Given exercise:
Everything from the first line of the data through the line with "return tuple((x /" is to be echoed exactly, minus the pictures.

Raw data:

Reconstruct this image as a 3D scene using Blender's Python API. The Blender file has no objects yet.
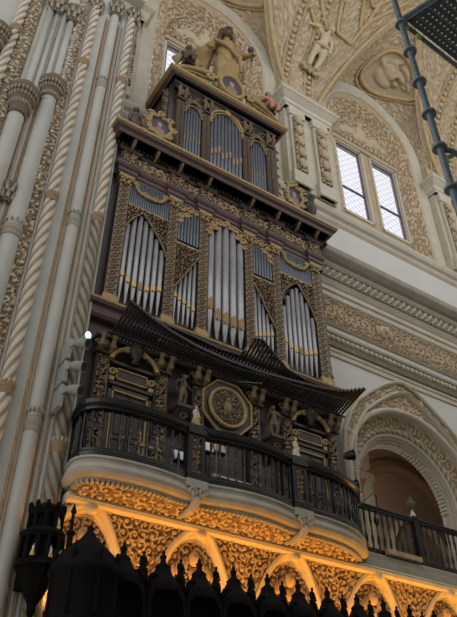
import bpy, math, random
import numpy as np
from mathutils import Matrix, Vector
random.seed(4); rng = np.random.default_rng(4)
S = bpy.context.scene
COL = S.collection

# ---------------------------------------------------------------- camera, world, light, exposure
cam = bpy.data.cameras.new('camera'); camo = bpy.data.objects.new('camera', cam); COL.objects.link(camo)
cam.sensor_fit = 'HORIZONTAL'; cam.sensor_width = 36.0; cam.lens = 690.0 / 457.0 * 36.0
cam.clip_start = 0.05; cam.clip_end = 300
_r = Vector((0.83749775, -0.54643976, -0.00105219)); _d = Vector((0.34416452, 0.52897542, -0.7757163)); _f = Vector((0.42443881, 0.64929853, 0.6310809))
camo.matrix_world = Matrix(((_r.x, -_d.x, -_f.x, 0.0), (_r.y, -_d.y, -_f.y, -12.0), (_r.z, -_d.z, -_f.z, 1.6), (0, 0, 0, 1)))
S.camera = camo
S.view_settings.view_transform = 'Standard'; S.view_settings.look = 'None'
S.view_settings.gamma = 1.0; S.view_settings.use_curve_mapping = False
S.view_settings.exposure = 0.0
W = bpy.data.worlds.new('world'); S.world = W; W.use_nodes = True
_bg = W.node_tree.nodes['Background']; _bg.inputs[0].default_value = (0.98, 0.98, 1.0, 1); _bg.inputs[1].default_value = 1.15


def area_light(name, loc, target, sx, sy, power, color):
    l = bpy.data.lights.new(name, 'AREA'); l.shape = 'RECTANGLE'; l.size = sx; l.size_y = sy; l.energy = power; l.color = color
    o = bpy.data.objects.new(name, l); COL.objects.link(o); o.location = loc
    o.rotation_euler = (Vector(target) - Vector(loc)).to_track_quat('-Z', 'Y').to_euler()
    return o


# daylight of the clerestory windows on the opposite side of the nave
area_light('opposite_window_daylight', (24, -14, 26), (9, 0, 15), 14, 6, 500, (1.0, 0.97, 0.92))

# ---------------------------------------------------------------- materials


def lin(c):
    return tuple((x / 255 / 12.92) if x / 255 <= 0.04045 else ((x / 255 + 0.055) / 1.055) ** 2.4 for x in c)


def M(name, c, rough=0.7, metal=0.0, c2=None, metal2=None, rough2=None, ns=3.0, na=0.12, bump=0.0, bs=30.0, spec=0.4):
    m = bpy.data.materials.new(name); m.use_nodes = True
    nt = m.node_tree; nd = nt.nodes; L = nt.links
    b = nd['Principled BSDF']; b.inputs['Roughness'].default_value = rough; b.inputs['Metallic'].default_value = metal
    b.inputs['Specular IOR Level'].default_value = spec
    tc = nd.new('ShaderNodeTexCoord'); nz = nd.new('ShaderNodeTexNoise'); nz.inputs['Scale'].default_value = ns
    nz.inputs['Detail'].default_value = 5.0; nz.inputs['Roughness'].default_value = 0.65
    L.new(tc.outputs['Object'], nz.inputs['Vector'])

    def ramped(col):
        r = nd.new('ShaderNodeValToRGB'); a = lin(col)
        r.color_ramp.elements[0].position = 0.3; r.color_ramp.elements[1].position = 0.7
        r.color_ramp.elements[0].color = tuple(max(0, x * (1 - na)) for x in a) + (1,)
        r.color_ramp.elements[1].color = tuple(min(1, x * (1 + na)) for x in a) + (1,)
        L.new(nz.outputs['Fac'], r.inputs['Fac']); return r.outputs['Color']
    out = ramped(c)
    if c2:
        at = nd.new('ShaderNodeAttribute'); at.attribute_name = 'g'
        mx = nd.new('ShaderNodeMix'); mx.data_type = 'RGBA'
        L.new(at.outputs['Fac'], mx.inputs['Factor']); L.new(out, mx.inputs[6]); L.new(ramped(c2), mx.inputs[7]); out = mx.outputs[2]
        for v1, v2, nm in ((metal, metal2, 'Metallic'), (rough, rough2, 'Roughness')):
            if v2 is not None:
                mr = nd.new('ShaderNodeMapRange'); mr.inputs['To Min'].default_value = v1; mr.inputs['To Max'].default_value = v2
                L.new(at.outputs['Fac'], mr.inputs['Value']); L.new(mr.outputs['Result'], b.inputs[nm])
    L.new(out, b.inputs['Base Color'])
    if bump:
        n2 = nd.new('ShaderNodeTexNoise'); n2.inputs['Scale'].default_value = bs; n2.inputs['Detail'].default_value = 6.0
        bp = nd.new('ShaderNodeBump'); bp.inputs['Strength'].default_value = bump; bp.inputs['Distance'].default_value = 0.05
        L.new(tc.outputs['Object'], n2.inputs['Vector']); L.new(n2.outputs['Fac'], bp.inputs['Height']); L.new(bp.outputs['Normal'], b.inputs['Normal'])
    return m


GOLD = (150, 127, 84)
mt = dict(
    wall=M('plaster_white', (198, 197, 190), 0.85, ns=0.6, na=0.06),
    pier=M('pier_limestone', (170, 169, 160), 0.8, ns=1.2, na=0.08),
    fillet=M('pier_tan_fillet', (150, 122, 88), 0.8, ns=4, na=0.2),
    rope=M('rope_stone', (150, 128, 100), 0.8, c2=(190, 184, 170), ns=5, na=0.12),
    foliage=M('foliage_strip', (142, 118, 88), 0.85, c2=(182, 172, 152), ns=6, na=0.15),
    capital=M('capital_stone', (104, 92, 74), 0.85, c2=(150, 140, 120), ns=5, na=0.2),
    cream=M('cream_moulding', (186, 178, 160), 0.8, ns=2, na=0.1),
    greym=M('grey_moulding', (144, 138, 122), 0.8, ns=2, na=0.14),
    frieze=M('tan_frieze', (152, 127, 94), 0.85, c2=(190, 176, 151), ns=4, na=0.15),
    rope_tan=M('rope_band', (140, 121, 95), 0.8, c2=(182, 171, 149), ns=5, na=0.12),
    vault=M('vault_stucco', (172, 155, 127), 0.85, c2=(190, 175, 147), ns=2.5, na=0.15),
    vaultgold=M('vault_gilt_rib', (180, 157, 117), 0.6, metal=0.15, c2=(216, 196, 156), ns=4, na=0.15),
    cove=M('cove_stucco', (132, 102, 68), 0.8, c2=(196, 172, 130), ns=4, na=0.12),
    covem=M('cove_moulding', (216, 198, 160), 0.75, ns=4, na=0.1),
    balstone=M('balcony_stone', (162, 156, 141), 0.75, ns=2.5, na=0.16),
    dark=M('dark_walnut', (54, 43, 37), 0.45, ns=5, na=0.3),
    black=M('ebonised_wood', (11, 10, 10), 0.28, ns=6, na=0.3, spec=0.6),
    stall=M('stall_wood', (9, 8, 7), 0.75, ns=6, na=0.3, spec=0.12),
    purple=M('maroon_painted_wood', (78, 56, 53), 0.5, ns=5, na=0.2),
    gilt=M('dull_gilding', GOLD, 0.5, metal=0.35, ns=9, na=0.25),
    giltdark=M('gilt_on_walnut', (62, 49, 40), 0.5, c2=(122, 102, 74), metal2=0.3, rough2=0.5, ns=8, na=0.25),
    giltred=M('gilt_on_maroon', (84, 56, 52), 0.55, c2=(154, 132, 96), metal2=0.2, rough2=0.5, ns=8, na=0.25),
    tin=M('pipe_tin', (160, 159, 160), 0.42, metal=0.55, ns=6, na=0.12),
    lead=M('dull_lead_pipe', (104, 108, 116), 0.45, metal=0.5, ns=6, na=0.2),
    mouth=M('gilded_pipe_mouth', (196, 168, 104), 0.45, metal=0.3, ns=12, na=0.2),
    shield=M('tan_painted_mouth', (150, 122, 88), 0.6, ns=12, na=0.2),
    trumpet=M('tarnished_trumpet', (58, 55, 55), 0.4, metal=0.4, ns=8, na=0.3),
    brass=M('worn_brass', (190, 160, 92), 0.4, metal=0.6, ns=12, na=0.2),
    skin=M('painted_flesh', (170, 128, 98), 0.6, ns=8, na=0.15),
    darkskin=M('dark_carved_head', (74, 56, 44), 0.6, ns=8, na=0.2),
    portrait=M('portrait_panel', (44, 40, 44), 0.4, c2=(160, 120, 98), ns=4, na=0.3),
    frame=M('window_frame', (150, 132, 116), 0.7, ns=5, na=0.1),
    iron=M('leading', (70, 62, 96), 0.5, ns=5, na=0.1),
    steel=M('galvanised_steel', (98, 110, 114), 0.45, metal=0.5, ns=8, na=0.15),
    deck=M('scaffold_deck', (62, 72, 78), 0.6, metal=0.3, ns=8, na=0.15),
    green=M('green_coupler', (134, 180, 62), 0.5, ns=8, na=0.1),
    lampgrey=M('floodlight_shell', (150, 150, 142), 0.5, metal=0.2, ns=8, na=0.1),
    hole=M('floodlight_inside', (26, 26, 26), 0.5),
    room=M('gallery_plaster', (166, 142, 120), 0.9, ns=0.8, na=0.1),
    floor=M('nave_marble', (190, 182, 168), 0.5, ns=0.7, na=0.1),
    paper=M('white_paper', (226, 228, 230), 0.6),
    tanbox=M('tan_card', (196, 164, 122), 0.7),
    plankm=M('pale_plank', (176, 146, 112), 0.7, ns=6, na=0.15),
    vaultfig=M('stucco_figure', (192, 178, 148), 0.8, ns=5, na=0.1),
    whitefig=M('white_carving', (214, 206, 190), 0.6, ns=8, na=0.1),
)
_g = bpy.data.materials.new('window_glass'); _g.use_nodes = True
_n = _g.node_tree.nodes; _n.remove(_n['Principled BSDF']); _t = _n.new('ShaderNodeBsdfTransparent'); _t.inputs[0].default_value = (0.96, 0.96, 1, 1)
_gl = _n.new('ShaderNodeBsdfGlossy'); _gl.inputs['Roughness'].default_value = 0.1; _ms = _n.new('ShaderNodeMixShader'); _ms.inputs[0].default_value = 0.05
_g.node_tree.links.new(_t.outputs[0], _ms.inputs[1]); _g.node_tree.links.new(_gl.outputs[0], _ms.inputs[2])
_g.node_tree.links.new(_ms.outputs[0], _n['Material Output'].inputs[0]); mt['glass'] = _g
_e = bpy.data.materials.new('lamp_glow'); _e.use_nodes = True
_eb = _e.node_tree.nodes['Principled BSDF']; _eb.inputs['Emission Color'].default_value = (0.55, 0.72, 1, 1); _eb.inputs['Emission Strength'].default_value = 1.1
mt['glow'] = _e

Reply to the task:
Reconstruct this image as a 3D scene using Blender's Python API. The Blender file has no objects yet.
import bpy, math, random
import numpy as np
from mathutils import Matrix, Vector
random.seed(4); rng = np.random.default_rng(4)
S = bpy.context.scene
COL = S.collection

# ---------------------------------------------------------------- camera, world, light, exposure
cam = bpy.data.cameras.new('camera'); camo = bpy.data.objects.new('camera', cam); COL.objects.link(camo)
cam.sensor_fit = 'HORIZONTAL'; cam.sensor_width = 36.0; cam.lens = 690.0 / 457.0 * 36.0
cam.clip_start = 0.05; cam.clip_end = 300
_r = Vector((0.83749775, -0.54643976, -0.00105219)); _d = Vector((0.34416452, 0.52897542, -0.7757163)); _f = Vector((0.42443881, 0.64929853, 0.6310809))
camo.matrix_world = Matrix(((_r.x, -_d.x, -_f.x, 0.0), (_r.y, -_d.y, -_f.y, -12.0), (_r.z, -_d.z, -_f.z, 1.6), (0, 0, 0, 1)))
S.camera = camo
S.view_settings.view_transform = 'Standard'; S.view_settings.look = 'None'
S.view_settings.gamma = 1.0; S.view_settings.use_curve_mapping = False
S.view_settings.exposure = 0.0
W = bpy.data.worlds.new('world'); S.world = W; W.use_nodes = True
_bg = W.node_tree.nodes['Background']; _bg.inputs[0].default_value = (0.98, 0.98, 1.0, 1); _bg.inputs[1].default_value = 1.15


def area_light(name, loc, target, sx, sy, power, color):
    l = bpy.data.lights.new(name, 'AREA'); l.shape = 'RECTANGLE'; l.size = sx; l.size_y = sy; l.energy = power; l.color = color
    o = bpy.data.objects.new(name, l); COL.objects.link(o); o.location = loc
    o.rotation_euler = (Vector(target) - Vector(loc)).to_track_quat('-Z', 'Y').to_euler()
    return o


# daylight of the clerestory windows on the opposite side of the nave
area_light('opposite_window_daylight', (24, -14, 26), (9, 0, 15), 14, 6, 500, (1.0, 0.97, 0.92))

# ---------------------------------------------------------------- materials


def lin(c):
    return tuple((x / 255 / 12.92) if x / 255 <= 0.04045 else ((x / 255 + 0.055) / 1.055) ** 2.4 for x in c)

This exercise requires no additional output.